Maybe I'll never do this, but it's a cool idea nonetheless. It's also a cool idea for a lot of those busted up old Laptops on e-bay that have such severe case damage repairing the case is out of the question, but replacing the case with something neato is a viable option.

Sometimes I think my mind is an endless fountain of ideas.
 
See through plastic for a laptop that gets dragged around is probably not a good idea. NEC Versa's also suffer from melting rubber feet which is a pain to clean up.
 
On the other hand, clear acrylic cases to show off the innards of early PCs was pretty common. Also, if you were working up the tooling for a case, quite often the master was done in acrylic--it machines easily, is relatively stable and can easily be stuck together using solvent cement. I remember Don in our model shop up to his ankles in white shavings as he worked on getting the big-radius case curves done on the Bridgeport.
 
Chuck you need to write a book about your history in the computing field, seems like you were in some interesting areas for a long time.
 
Chuck(G) - The clear acrylic thing I'm not stranger to either. I used to build guitar scratchplates out of the stuff because I had neighbors in Alabama who did everything from toss out chunks on the street curb to throw it out the window of their car on the roadside - so I could get it for free and reclaim it.

Another idea I had would be to be to take the original chassis and make silicone molds of the original parts, and then mold new cases out of Alumilite - which is a plastic people use for making reproduction car parts like intake tubes, vacuum trees, and so on, very durable.
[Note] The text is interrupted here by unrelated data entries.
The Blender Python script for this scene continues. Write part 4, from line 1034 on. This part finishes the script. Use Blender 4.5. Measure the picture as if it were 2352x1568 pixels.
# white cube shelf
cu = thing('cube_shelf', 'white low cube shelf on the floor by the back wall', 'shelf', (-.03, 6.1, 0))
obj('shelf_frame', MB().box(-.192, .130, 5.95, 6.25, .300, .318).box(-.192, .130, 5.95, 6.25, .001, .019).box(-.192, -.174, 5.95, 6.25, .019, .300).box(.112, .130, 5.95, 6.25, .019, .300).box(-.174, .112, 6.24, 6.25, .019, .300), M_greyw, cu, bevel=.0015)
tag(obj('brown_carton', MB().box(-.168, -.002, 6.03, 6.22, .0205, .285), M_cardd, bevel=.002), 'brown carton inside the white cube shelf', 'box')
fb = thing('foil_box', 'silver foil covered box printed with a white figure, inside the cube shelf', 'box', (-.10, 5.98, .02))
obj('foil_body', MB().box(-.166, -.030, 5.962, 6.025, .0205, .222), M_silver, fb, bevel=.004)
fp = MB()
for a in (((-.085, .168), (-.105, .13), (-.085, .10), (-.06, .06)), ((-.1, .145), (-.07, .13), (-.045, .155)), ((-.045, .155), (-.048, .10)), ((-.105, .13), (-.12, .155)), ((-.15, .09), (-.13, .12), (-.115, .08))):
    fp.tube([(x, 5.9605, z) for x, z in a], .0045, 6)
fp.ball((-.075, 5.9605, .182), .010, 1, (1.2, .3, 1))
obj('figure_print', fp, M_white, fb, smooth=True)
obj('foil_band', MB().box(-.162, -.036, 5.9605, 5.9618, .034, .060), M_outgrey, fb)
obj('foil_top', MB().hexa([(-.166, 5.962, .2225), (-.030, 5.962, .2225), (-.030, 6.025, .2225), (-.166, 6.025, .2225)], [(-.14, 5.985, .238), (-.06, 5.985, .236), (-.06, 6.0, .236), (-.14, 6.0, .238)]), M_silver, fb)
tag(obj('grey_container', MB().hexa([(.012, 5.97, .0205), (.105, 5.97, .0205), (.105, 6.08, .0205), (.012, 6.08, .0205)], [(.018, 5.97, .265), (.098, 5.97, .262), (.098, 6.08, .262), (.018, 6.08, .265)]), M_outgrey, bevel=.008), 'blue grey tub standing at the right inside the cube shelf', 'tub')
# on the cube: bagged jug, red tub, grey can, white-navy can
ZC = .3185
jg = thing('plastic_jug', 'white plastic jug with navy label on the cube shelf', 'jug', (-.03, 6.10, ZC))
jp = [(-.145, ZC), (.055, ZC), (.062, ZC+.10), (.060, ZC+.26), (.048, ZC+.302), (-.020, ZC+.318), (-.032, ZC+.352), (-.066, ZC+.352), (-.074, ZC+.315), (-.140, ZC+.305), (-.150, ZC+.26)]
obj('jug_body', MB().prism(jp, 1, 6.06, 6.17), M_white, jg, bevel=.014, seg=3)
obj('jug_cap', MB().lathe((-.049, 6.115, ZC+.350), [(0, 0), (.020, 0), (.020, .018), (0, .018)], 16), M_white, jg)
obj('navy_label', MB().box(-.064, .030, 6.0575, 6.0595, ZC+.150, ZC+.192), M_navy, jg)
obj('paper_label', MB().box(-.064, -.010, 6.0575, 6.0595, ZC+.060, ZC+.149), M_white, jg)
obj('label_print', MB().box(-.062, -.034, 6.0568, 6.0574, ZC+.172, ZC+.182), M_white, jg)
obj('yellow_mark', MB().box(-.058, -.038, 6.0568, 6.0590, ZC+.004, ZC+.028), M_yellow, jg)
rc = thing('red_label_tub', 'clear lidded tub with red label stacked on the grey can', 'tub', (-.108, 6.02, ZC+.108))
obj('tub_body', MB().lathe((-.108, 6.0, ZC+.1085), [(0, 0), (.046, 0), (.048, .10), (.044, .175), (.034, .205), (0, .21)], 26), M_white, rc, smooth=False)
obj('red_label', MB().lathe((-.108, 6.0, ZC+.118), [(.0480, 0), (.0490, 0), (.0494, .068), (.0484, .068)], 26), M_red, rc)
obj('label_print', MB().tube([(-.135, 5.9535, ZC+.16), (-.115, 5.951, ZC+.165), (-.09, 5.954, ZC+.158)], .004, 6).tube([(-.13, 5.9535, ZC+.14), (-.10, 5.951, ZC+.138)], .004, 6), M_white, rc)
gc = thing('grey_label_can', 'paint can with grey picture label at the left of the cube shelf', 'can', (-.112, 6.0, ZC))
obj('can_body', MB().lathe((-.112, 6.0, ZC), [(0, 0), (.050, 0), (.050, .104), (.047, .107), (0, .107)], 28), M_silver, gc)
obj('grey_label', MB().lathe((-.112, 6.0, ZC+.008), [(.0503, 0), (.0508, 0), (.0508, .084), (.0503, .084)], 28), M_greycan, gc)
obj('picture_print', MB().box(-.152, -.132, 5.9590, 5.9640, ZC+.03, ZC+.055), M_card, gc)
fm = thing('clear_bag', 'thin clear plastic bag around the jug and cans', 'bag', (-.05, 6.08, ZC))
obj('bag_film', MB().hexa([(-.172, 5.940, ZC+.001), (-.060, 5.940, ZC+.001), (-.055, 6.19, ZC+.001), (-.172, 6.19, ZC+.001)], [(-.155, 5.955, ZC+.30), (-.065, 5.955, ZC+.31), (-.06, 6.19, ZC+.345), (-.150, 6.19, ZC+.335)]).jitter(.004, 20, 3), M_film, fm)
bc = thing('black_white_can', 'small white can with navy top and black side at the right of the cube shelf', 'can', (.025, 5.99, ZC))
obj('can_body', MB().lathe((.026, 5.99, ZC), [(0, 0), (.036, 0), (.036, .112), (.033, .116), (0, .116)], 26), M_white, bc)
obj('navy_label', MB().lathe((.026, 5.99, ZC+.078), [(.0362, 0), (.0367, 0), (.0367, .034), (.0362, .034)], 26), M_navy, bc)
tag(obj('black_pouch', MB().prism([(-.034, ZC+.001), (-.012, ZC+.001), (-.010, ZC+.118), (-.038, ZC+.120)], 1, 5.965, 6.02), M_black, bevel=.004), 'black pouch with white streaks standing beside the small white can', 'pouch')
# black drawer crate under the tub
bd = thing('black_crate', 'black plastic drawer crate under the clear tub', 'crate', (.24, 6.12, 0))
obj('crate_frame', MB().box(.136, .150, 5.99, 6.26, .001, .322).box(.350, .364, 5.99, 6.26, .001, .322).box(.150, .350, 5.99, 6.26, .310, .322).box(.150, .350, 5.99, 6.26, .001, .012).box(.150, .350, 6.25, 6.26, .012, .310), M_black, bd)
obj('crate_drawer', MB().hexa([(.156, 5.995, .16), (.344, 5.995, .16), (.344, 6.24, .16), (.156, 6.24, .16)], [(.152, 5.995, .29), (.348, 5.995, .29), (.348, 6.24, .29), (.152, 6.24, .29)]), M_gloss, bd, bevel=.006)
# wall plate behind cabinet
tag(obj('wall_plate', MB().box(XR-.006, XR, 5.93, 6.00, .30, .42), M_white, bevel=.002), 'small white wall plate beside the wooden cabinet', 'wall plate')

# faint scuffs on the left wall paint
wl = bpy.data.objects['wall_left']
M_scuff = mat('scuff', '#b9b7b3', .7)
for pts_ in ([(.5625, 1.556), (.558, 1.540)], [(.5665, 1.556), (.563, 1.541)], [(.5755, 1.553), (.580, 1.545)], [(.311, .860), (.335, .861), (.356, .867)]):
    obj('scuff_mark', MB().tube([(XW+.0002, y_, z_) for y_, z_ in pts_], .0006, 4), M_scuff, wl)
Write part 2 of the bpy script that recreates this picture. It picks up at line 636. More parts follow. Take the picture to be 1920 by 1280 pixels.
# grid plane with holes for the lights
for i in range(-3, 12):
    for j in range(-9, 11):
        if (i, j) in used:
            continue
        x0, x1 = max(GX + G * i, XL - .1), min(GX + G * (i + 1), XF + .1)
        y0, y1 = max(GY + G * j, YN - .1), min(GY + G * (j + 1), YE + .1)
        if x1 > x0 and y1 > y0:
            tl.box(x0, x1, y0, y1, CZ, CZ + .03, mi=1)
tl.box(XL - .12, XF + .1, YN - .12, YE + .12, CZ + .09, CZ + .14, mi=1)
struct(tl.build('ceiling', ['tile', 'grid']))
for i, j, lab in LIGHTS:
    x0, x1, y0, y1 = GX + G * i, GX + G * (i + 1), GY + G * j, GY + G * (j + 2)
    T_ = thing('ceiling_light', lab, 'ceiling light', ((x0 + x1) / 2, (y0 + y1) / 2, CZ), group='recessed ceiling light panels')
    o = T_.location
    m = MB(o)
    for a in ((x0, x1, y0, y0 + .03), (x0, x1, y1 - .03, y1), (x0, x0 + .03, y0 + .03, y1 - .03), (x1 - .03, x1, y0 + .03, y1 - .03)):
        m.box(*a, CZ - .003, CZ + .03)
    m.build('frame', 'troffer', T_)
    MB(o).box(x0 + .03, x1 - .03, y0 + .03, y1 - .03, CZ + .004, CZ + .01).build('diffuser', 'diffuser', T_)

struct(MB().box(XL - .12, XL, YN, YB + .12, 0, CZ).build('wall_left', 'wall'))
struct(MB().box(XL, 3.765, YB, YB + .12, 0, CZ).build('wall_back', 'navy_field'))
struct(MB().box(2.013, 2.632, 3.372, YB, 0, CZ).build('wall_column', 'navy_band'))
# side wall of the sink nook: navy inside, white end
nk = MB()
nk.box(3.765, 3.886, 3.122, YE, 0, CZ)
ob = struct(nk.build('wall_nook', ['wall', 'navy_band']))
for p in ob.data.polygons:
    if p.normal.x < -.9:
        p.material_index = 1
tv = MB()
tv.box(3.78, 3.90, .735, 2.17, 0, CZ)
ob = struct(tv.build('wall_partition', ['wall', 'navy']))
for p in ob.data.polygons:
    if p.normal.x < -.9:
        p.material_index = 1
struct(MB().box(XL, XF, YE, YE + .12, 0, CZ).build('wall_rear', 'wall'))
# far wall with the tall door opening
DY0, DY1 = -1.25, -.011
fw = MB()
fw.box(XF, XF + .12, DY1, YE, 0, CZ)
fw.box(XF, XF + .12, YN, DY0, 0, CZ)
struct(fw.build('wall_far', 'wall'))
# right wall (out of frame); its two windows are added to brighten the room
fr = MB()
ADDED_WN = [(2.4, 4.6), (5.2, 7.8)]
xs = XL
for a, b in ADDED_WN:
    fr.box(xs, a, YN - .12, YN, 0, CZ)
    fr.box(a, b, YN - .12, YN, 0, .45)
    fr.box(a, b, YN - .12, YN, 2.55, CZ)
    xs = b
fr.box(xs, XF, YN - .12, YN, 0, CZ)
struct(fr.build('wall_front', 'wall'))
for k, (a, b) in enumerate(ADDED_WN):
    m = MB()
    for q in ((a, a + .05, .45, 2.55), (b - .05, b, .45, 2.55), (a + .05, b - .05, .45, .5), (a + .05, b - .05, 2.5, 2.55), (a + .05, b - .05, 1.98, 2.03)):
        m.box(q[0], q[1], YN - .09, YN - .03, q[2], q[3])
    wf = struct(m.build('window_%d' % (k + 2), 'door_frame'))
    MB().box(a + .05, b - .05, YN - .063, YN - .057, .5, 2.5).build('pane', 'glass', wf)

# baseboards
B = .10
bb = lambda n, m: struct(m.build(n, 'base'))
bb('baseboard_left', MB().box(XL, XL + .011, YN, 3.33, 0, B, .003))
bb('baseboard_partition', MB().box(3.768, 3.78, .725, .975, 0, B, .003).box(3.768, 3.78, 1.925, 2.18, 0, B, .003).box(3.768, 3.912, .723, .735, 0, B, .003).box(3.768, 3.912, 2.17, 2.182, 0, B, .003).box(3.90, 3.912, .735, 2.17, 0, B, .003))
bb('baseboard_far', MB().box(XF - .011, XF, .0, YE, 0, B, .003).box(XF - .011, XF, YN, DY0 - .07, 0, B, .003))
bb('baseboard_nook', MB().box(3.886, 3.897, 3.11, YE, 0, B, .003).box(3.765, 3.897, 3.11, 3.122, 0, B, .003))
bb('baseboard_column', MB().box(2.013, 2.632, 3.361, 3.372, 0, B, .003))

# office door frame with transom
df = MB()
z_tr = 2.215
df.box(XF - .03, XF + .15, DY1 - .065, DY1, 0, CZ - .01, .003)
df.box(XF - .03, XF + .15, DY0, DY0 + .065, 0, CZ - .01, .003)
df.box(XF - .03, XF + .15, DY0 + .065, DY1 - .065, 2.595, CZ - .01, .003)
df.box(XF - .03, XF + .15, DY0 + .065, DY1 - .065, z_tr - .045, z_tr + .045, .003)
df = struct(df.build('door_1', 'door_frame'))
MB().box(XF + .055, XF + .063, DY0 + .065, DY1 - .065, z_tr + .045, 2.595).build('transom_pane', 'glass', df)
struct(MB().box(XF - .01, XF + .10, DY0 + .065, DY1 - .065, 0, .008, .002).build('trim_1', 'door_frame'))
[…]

I already have a working M/75 so I'd just build molds off that for the M/75 chassis - and then mold them. Could totally reproduce the originals with gray pigment, or make some pretty wild colors or even reproduce the AT&T variant.
 
We used the acrylic masters to make molds for high-density foam cases. Since they had to be painted (the natural color is yellow-brown like a root beer float), after 45 years or so, the cases still look good--no problems with plastic yellowing.